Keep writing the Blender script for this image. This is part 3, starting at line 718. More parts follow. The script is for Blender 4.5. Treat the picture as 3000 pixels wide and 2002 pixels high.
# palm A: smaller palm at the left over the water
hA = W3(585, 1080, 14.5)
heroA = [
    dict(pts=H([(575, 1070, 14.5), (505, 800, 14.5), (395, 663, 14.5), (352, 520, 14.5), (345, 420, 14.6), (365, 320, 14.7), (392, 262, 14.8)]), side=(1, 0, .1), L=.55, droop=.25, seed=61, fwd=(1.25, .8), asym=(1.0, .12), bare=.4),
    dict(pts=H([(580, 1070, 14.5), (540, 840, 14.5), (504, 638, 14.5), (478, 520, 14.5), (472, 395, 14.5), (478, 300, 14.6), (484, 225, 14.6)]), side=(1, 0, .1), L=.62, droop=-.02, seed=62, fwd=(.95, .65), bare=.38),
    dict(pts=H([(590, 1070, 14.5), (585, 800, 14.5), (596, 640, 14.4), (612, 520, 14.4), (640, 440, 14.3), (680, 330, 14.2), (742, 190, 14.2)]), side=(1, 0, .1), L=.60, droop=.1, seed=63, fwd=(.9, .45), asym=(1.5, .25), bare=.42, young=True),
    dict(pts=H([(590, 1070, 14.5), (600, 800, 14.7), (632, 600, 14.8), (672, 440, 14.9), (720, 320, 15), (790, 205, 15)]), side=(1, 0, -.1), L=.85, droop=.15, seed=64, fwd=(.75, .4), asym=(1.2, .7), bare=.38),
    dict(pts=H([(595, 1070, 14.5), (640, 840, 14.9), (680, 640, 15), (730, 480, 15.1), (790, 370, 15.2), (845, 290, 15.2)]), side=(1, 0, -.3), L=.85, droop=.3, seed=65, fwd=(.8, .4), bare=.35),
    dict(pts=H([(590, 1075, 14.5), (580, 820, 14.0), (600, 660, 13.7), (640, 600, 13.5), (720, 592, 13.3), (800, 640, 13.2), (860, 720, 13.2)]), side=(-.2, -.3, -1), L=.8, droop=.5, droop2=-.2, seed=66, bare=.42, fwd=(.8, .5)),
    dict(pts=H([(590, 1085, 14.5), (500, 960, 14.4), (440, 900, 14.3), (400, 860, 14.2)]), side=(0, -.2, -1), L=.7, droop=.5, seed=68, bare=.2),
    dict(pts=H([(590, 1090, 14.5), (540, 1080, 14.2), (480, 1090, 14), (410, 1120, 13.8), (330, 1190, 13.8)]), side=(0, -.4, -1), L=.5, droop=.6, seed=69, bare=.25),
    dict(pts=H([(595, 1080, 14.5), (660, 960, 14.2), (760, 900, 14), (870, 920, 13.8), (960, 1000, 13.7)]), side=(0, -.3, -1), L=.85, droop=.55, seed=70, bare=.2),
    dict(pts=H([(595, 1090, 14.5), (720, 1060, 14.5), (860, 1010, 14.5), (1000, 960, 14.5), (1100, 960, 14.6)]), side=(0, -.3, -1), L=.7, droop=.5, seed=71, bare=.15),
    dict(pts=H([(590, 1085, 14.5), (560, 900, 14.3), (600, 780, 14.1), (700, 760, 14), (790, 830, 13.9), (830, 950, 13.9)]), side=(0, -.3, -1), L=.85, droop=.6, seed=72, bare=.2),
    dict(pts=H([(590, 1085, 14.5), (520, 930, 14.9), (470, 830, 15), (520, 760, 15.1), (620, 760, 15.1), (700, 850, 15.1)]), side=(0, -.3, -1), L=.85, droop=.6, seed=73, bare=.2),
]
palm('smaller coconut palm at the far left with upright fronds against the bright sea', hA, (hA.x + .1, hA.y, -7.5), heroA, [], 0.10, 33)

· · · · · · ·

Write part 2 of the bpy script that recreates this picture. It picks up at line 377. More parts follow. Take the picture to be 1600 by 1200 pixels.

· · · · · · ·

Problem details:
Set out every line from the material that contains the string "picture".

Answer to the exercise:
Keep writing the Blender script for this image. This is part 3, starting at line 718. More parts follow. The script is for Blender 4.5. Treat the picture as 3000 pixels wide and 2002 pixels high.
Write part 2 of the bpy script that recreates this picture. It picks up at line 377. More parts follow. Take the picture to be 1600 by 1200 pixels.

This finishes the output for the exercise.